In Shockoe Bottom, old tobacco warehouses are being revitalized mostly into loft apartments and restaurants. The old Lucky Strike power plant is currently occupied by Odell Architects, but was built in 1910 to power the adjacent Lucky Strike tobacco factory. The outside of the building is designed to have the appearance of a loading dock.

The original steam chimney and coal silo are still there. Upon entering the building one cannot help but notice a large, arched concrete table that was original to the building. It held the turbines that generated electricity. Tags of graffiti have been saved and are evidence of the period of time when the building was abandoned. The original floor and iron girders constructed with rivets were purposefully preserved. The area where the firewall once existed can be seen, even thought he wall itself is invisible. The original doorway is visible, the one that had a string that would burn and automatically shut in the event of a fire. The skylight that provided the light has been saved, although the glass has been replaced. The silo still holds coal and the words Lucky Strike remain on the chimney. A newer addition is the sculpture of "Connecticut," a Native American in need of a new home once the Triple A Richmond Braves left town. Connecticut derived his name from the Native American word Quinnehtukqut, which means, "beside the long tidal river." The sculpture was designed to be a tribal tribute intended for the Potomac River, but instead he resides in Richmond. To my knowledge, Native Americans are not remembered in Richmond, but I feel the sculpture's current location is an unintended fitting tribute. Connecticut sits up on the roof overlooking the James River and the Manchester docks where slaves were brought before they were marched across to Shockoe Valley in the middle of the night, so the practice would not be seen. Connecticut also has a view of the canal, the railroads, the river, and the roads that provided the means for Richmond to become a city steeped in trade.

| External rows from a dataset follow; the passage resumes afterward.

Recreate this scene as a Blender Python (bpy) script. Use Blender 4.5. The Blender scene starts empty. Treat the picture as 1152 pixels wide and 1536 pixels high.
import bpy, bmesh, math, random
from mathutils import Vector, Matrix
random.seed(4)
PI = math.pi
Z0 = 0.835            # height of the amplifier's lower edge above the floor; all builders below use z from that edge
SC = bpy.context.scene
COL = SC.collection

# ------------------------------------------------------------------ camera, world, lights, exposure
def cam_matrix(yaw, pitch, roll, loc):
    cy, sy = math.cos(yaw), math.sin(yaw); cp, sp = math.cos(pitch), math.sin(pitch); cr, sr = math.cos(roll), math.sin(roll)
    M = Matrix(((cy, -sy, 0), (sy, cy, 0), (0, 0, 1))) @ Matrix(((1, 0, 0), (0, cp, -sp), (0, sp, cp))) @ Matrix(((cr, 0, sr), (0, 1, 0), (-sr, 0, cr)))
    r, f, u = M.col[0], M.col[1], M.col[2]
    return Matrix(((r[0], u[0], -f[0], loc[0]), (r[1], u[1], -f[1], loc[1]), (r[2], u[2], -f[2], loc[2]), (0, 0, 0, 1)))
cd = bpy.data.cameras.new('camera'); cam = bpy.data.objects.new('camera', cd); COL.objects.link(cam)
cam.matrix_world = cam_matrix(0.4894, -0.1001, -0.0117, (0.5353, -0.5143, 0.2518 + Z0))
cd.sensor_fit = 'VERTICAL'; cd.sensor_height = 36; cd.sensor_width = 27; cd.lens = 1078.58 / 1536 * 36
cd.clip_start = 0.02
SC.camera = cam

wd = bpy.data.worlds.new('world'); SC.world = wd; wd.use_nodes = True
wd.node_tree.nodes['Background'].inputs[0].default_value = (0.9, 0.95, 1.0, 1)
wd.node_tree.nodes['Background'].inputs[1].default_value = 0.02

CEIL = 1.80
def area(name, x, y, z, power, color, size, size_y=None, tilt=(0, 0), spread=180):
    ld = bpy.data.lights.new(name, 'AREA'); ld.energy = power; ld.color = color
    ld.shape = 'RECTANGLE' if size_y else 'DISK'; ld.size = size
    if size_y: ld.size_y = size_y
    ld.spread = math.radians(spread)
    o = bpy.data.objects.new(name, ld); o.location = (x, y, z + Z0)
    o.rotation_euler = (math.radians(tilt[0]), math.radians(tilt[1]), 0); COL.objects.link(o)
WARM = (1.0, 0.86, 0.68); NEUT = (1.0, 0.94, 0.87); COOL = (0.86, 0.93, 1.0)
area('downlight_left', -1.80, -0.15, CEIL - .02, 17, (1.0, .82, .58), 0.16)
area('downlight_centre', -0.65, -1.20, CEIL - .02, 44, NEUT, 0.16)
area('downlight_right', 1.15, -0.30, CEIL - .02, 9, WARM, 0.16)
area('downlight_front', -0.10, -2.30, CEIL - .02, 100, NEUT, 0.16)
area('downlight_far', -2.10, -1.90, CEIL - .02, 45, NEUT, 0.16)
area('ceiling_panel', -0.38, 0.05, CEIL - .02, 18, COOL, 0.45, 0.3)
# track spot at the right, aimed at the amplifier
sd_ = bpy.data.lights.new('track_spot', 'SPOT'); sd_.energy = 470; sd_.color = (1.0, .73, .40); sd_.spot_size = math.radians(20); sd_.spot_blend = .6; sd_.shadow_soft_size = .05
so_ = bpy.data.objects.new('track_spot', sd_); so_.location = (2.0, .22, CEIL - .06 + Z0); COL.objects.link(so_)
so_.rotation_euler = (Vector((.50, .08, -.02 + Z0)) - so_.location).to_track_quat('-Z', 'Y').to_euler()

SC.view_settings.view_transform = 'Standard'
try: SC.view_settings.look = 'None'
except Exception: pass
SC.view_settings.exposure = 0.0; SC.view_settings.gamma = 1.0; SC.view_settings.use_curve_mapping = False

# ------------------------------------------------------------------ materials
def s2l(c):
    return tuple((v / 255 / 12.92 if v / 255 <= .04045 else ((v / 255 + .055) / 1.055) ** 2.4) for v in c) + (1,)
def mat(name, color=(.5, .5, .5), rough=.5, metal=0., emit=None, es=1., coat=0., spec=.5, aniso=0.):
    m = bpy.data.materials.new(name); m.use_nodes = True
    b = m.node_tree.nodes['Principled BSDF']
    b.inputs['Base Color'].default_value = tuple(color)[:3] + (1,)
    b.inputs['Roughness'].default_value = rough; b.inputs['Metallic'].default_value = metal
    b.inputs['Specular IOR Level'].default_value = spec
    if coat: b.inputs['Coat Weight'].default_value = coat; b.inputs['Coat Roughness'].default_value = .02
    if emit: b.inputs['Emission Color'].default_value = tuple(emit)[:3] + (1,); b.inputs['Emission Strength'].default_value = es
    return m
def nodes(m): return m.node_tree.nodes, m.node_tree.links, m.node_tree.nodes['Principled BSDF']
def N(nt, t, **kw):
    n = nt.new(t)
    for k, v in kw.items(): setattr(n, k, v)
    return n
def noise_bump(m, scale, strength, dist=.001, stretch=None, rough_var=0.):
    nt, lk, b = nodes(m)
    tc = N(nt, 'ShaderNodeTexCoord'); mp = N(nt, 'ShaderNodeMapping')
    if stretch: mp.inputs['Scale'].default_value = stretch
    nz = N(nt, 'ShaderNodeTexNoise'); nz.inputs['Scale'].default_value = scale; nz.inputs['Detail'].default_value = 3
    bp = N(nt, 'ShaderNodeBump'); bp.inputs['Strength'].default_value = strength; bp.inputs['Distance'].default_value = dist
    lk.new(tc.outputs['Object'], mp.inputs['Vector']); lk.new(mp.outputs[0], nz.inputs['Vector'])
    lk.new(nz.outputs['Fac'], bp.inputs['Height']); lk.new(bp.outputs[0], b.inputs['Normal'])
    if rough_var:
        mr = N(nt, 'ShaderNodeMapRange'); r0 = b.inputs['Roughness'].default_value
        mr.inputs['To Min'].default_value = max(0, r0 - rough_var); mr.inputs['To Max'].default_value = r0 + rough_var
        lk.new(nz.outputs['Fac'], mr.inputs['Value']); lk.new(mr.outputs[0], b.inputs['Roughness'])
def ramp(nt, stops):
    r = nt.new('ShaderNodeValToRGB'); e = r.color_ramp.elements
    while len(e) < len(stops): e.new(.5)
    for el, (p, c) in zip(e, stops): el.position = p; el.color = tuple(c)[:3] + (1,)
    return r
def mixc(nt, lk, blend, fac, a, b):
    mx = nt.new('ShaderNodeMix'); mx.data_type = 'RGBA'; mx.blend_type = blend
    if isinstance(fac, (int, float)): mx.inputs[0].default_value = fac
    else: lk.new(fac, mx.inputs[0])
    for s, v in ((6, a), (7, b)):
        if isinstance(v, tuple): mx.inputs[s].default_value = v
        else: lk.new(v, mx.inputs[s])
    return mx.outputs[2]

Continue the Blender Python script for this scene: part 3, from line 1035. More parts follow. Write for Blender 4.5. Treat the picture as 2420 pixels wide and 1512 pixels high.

The Odell Building is a terrific example of how the history and memories of Richmond can be preserved while renewing an old building so it will serve a purpose in a more modern world.

The richness of Richmond's untold history can no longer be ignored. What I hope to accomplish through the teaching of this unit is ignite a spark within my students that compels them to seek out what is invisible in their city. Maybe they will be so inspired and will be more conscientious about renewing buildings in an effort to make the past more visible.